Exam cheats face their toughest test
STUDENTS sitting China’s college entrance examination entered exam halls yesterday morning knowing that this is the first year when cheating will be treated as a criminal offense, punishable by up to seven years in prison.
Some 9.4 million high school students are registered to sit the two-day exam, known as the gaokao.
It is considered a relatively fair way to screen and select higher-education candidates, but the reputation of the test has taken a battering in recent years over allegations of cheating arranged between teachers and students.
Efforts have been made to limit sales of wireless devices, frequently used for cheating, as well as improper gaokao-related content online and the use of substitute examinees.
By far the toughest measure to safeguard the exam’s fairness has been an amendment to the Criminal Law which took effect on November 1. It covers organizing or facilitating cheating, and hiring others to sit state-level exams. Lawmakers hope the prospect of a prison sentence will act as an effective deterrent.
In Ruijin, in Jiangxi Province, test monitors were using instruments to scan students’ shoes yesterday before they were allowed to enter the exam hall, while devices to block wireless signals were also employed.
More than 20 police officers were on patrol outside Dongfangzhixing Foreign Language School’s test center, while another 100 were on stand-by.
“So far, no clues of organized cheating have been detected,” said Du Chuanjia, director of the education bureau in Jiangxi’s Zhongxiang City.
In Ningxia Hui Autonomous Region, technical staff from the local wireless transmission regulatory commission checked monitoring facilities at all test centers a day ahead of the test.

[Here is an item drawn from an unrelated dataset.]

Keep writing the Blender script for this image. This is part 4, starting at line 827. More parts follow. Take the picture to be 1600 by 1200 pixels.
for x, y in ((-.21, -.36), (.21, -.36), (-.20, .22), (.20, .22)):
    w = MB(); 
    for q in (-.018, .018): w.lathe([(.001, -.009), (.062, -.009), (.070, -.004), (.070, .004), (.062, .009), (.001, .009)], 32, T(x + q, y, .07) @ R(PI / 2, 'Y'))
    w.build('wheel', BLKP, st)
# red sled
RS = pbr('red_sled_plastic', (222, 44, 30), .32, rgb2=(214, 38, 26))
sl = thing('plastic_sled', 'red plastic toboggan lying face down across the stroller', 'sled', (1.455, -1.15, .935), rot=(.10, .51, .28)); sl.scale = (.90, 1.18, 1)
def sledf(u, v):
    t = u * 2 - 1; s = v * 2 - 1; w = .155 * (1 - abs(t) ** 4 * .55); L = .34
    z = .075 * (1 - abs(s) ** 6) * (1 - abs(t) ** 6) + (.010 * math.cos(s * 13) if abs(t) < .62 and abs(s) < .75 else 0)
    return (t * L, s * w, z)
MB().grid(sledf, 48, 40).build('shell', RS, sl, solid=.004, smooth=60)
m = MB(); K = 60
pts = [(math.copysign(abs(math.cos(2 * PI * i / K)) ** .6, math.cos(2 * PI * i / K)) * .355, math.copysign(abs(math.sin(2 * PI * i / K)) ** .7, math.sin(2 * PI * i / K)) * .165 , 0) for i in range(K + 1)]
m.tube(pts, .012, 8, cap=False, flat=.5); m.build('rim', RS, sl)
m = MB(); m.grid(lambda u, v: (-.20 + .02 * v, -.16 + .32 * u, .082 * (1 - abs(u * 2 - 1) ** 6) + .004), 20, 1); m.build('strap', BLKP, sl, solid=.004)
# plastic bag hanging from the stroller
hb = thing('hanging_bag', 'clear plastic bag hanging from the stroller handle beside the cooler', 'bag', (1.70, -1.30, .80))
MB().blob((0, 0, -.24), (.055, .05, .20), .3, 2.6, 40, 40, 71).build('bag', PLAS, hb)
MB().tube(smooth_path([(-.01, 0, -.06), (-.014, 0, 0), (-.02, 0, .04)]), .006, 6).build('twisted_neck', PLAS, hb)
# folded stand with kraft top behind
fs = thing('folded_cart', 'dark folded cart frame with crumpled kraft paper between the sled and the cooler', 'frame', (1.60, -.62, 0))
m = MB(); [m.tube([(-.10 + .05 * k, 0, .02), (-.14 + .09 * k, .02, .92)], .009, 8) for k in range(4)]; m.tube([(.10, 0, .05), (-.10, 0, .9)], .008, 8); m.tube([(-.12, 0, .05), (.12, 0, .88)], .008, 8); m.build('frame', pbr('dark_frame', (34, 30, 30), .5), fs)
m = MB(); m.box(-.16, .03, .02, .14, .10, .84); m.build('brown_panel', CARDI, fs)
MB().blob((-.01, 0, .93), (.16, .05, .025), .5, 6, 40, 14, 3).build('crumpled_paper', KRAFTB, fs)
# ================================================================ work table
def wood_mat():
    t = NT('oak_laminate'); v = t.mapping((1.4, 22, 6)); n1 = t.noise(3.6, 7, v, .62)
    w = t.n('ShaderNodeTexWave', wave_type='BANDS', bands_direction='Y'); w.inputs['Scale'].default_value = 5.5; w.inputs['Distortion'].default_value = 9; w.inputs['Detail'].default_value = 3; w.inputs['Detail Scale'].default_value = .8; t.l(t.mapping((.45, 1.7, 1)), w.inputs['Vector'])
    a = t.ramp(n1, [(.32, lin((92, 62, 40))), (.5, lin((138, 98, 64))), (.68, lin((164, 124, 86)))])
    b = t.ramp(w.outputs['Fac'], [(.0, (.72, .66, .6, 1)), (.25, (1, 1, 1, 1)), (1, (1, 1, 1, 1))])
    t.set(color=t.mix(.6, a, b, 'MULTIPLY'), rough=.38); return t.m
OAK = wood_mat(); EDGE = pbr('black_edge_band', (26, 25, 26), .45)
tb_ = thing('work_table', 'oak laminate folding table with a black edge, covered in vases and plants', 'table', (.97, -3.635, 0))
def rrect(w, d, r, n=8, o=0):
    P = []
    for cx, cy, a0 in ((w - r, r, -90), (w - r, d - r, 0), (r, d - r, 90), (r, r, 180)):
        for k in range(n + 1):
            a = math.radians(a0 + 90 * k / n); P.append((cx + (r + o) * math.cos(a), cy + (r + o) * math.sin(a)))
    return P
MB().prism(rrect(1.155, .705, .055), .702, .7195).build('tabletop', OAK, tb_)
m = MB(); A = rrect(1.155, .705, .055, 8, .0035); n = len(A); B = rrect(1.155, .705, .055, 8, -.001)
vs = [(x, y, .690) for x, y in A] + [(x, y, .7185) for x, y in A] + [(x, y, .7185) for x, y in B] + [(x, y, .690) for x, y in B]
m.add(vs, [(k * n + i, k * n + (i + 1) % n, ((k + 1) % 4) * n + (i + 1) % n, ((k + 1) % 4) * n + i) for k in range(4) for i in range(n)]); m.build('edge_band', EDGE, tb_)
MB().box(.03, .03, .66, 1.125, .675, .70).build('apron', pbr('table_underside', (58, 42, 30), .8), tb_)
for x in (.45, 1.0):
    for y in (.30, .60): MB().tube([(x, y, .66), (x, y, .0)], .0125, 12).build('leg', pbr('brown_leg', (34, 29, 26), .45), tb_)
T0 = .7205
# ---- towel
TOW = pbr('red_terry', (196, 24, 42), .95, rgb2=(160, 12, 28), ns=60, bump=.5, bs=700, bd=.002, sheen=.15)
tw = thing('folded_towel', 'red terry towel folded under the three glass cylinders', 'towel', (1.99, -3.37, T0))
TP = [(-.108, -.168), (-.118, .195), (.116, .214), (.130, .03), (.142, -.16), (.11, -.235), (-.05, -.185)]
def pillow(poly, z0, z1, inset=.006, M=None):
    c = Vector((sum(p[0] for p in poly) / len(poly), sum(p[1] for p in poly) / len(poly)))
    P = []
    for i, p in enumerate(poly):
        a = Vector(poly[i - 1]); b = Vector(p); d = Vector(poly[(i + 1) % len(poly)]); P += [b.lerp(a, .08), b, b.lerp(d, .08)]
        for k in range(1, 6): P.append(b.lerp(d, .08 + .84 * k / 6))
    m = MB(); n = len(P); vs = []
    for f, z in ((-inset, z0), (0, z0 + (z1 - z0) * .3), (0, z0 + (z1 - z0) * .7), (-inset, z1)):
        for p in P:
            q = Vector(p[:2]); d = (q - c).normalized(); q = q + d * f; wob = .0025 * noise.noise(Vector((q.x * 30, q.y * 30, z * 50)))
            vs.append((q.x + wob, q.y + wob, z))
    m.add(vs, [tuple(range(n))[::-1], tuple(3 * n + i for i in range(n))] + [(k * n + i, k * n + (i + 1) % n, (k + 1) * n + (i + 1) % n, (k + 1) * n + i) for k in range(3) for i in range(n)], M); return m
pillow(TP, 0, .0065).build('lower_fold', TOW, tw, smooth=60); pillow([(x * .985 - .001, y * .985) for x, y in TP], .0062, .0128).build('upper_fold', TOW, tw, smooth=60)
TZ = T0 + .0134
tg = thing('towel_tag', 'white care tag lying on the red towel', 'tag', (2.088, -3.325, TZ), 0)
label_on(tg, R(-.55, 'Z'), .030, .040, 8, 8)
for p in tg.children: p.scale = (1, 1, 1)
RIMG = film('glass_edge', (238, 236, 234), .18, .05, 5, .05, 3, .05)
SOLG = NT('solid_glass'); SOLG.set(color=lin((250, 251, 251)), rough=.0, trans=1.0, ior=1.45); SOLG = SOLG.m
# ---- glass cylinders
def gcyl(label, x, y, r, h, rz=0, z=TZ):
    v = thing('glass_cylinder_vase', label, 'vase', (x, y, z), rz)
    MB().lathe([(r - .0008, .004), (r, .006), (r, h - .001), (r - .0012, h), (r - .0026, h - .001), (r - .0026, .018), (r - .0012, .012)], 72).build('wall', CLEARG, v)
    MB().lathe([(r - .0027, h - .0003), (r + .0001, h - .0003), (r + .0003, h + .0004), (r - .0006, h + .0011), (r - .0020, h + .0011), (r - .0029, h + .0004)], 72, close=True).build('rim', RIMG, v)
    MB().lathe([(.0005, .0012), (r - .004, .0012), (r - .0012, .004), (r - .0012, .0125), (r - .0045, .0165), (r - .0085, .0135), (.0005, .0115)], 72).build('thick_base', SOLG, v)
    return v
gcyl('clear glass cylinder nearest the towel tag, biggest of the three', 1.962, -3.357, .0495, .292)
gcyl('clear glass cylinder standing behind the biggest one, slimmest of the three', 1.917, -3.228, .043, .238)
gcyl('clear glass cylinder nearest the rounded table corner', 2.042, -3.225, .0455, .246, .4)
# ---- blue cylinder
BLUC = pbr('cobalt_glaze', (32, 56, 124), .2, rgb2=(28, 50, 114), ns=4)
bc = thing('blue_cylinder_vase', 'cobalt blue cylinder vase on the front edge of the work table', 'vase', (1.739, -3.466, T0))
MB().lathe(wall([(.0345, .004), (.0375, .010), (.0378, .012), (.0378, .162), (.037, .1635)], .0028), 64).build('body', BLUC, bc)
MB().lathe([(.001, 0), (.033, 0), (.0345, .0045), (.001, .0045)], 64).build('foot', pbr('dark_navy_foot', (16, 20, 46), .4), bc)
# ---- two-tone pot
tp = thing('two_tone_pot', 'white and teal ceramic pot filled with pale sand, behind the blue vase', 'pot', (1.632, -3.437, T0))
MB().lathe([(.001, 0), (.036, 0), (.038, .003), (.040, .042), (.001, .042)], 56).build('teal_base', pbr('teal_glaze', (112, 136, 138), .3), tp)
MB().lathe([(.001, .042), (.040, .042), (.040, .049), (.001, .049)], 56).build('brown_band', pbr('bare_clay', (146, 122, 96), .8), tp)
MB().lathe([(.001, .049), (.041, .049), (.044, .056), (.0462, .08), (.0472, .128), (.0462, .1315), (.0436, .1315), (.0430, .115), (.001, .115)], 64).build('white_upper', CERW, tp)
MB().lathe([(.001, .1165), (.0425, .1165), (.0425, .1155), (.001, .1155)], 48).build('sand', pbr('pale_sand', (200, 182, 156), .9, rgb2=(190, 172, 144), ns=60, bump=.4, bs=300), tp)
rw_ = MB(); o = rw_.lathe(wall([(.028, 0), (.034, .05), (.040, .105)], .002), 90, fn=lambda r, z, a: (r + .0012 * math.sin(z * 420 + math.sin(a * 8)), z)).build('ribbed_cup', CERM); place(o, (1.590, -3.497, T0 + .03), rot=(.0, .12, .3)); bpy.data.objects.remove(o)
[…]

In Lanzhou, capital of Gansu Province, test center staff were examining the stationery provided at the city’s No. 2 High School.
In Beijing, an average of eight police officers at each test center were on the lookout for any suspicious behavior.
Parents waiting outside a test center in Zhongquan, in Hubei Province, said they had received warnings and were aware of the penalties for cheating this year.
“The stricter the exam is, the fairer it will be for students,” said a parent, Zhang Ling.
However, some believe the penalties may be too strict.
“I think it’s too much,” said an examinee in Hunan Province. “It may ruin one’s life forever.”
Liu Lijun, a parent in Hefei, Anhui Province, also disliked the criminalization of cheating. “Its effect on society is not that severe, so I think writing cheating in state-level exams into the Criminal Law is taking things too far,” Liu said.
Xiong Bingqi, a freelance educationalist, suggested an overhaul of the system so that the gaokao forms just one part of the college entrance examination, to reduce the benefits to anyone thinking of cheating.